ここで登場するのが「スケジューリングアルゴリズム」だ。簡単に言えばスケジューリングアルゴリズムとは、「次に実行すべきスレッドを選択するための手順」である。
最も簡単なスケジューリングアルゴリズムは、「ラウンドロビン」と呼ばれる方法だ(図1)。これはすべてのスレッドを円環状に並べて、順番に実行していく方法だ。時計の針が文字盤のすべての数字をさすように、スレッドを順番に実行していく。このようにしておくと、すべてのスレッドに実行される機会が与えられる。
しかし、優先度など複雑な制御を入れたり、「仮想メモリーでスワップアウトされているかどうか」を考慮する、あるいは複数のプロセッサーとそれぞれに接続された物理メモリー(NUMA、Non Uniform Memory Access)の関係を考慮したりするなど、スレッドの選択条件が複雑になってくると、このやり方では対応できなくなる。
優先度の高いスレッドを割り込みで
処理させる「優先順位付きキュー」
もうひとつの方法が「キュー」と呼ばれる仕組みを使う方法だ(図2)。キューとは、筒の一方から球を入れ、もう一方から取り出すような仕組みである。最初に入れたもの(First In)が最初に出る(First Out)であるため「FIFO」とも呼ぶ。
OSのスケジューリングアルゴリズムでキューを使う場合は、優先度などの仕組みを実現するために、少し変形して利用する。スレッドはキューに入れられると、実行を待つ状態になる。キューの先頭にあるスレッドは、取り出されたら実行され、タイムスライス(割り当てられたCPU時間)を使い果たすと、OSに制御が戻ったときにキューに戻される。
スレッドをキューに戻す際に、優先度が高いものはキューの前方に「割り込む」ようにすると、優先度の高いスレッドの実行が優先されるようになる。これを「優先順位付きキュー」(図3)などと呼ぶことがある。

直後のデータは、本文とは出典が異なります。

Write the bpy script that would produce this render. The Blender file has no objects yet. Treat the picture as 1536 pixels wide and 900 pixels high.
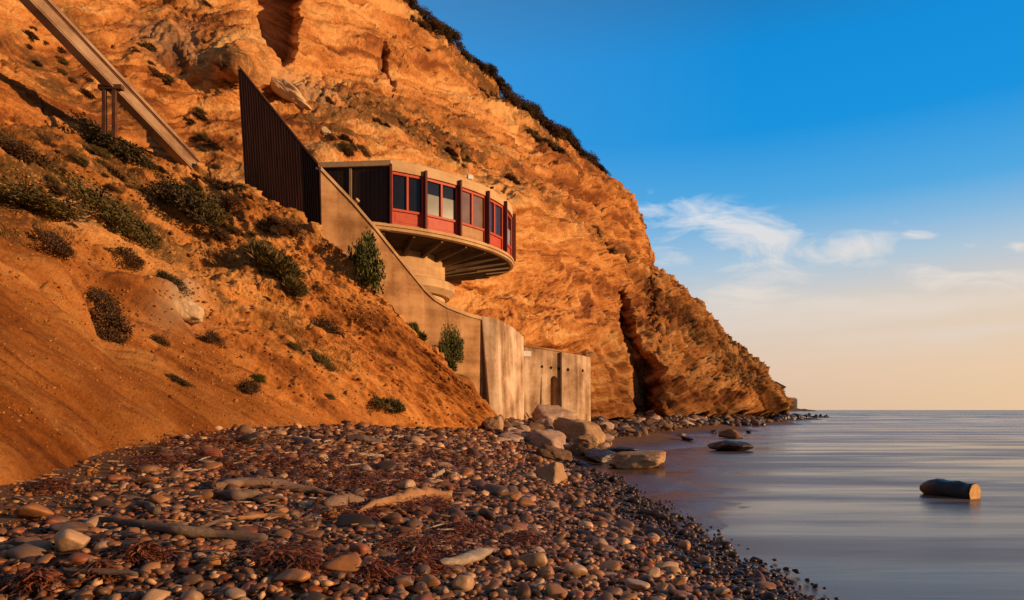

具体的な実装としては「スロット付きキュー」といった方法もあるが、ここでは実装方法に関わらず、優先順位を考慮したキューを一括して優先順位付きキューと呼ぶことにする。ただし、同じ優先順位付きキューであっても、実装方法により効率は異なる。キューにスレッドを追加しようとしたとき、優先順位やキューに入った順番を考慮して、スレッドを挿入する場所を探さねばならないからだ。